• _RECORDED INFORMATION_:
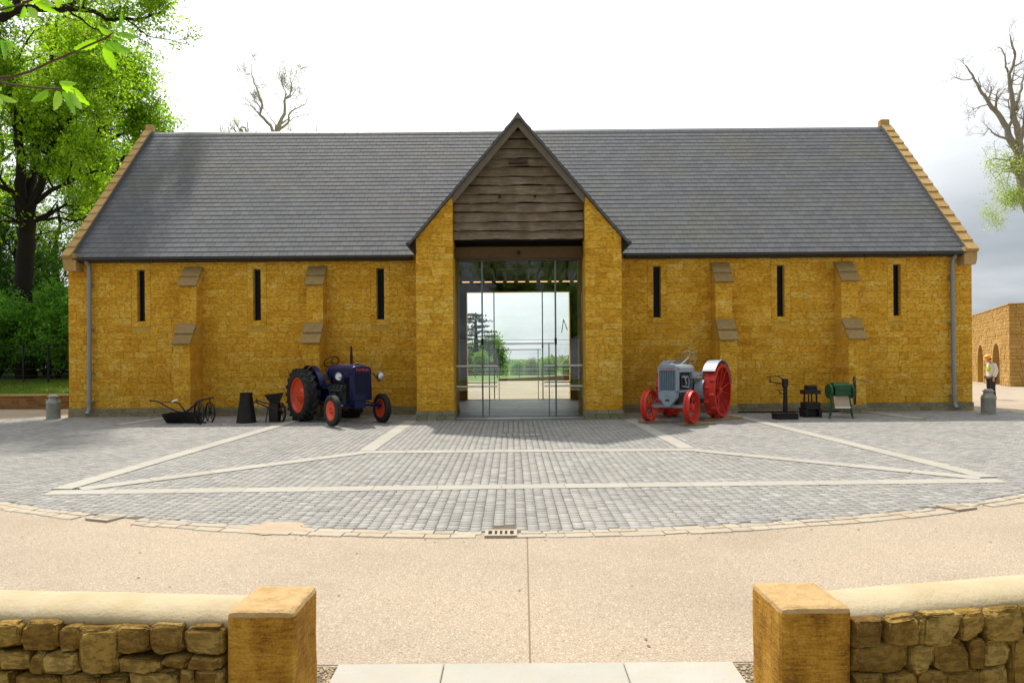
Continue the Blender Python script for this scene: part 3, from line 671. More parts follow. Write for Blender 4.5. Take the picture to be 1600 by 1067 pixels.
# lobby: side partitions, ceiling, dark far wall lining
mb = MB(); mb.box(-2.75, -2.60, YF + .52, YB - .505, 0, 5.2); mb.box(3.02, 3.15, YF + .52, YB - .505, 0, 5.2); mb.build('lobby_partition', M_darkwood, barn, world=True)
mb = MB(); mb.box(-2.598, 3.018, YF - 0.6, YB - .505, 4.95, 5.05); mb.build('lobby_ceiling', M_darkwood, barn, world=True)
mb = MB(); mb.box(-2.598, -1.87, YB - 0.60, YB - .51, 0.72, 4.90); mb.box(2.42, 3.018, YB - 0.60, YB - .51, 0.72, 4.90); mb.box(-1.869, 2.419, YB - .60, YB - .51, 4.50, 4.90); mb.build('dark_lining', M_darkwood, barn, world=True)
lg = []
for i in range(13):
    x = -2.35 + 0.425 * i
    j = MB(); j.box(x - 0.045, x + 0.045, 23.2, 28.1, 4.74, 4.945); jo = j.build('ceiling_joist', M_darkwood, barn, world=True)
for i in range(12):
    x = -2.16 + 0.425 * i
    l = MB(); l.box(x - 0.135, x + 0.135, 26.0, 26.05, 4.60, 4.625); l.build('strip_lamp', M_lamp, barn, world=True)
# lobby floor slabs
fl = MB(); fl.box(-2.59, 3.01, 18.42, 28.8, -0.03, -0.004); fo = fl.build('lobby_floor', M_sand, barn, world=True)
y = 19.35; k = 0
while y < 28.6:
    d_ = 0.30; x = -1.60 if y < 20.3 else -2.59; xm = 2.0 if y < 20.3 else 3.0; x -= 0
    first = rnd.uniform(0.2, 0.8); l = first
    while x < xm - .02:
        x1 = min(x + l, xm); mb = MB(); mb.box(x + .003, x1 - .003, y + .003, y + d_ - .003, -0.003, 0.004 + rnd.uniform(0, .0015)); mb.build('floor_slab', M_floor, fo, world=True); x = x1; l = 0.8
    y += d_
for i, (x0, x1) in enumerate(((-1.57, -0.68), (-0.675, 0.21), (0.215, 1.10), (1.105, 1.99))):
    mb = MB(); mb.box(x0, x1, 18.43, 19.34, -0.05, 0.004); mb.build('threshold_slab', M_floor, fo, world=True)
mb = MB(); mb.box(-2.62, 3.03, 18.34, 18.39, -0.09, -0.018); mb.build('threshold_edge', M_band, fo, world=True)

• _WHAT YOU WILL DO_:
Copy out all lines above that include the string "world".

• _THE ANSWER_:
mb = MB(); mb.box(-2.75, -2.60, YF + .52, YB - .505, 0, 5.2); mb.box(3.02, 3.15, YF + .52, YB - .505, 0, 5.2); mb.build('lobby_partition', M_darkwood, barn, world=True)
mb = MB(); mb.box(-2.598, 3.018, YF - 0.6, YB - .505, 4.95, 5.05); mb.build('lobby_ceiling', M_darkwood, barn, world=True)
mb = MB(); mb.box(-2.598, -1.87, YB - 0.60, YB - .51, 0.72, 4.90); mb.box(2.42, 3.018, YB - 0.60, YB - .51, 0.72, 4.90); mb.box(-1.869, 2.419, YB - .60, YB - .51, 4.50, 4.90); mb.build('dark_lining', M_darkwood, barn, world=True)
    j = MB(); j.box(x - 0.045, x + 0.045, 23.2, 28.1, 4.74, 4.945); jo = j.build('ceiling_joist', M_darkwood, barn, world=True)
    l = MB(); l.box(x - 0.135, x + 0.135, 26.0, 26.05, 4.60, 4.625); l.build('strip_lamp', M_lamp, barn, world=True)
fl = MB(); fl.box(-2.59, 3.01, 18.42, 28.8, -0.03, -0.004); fo = fl.build('lobby_floor', M_sand, barn, world=True)
        x1 = min(x + l, xm); mb = MB(); mb.box(x + .003, x1 - .003, y + .003, y + d_ - .003, -0.003, 0.004 + rnd.uniform(0, .0015)); mb.build('floor_slab', M_floor, fo, world=True); x = x1; l = 0.8
    mb = MB(); mb.box(x0, x1, 18.43, 19.34, -0.05, 0.004); mb.build('threshold_slab', M_floor, fo, world=True)
mb = MB(); mb.box(-2.62, 3.03, 18.34, 18.39, -0.09, -0.018); mb.build('threshold_edge', M_band, fo, world=True)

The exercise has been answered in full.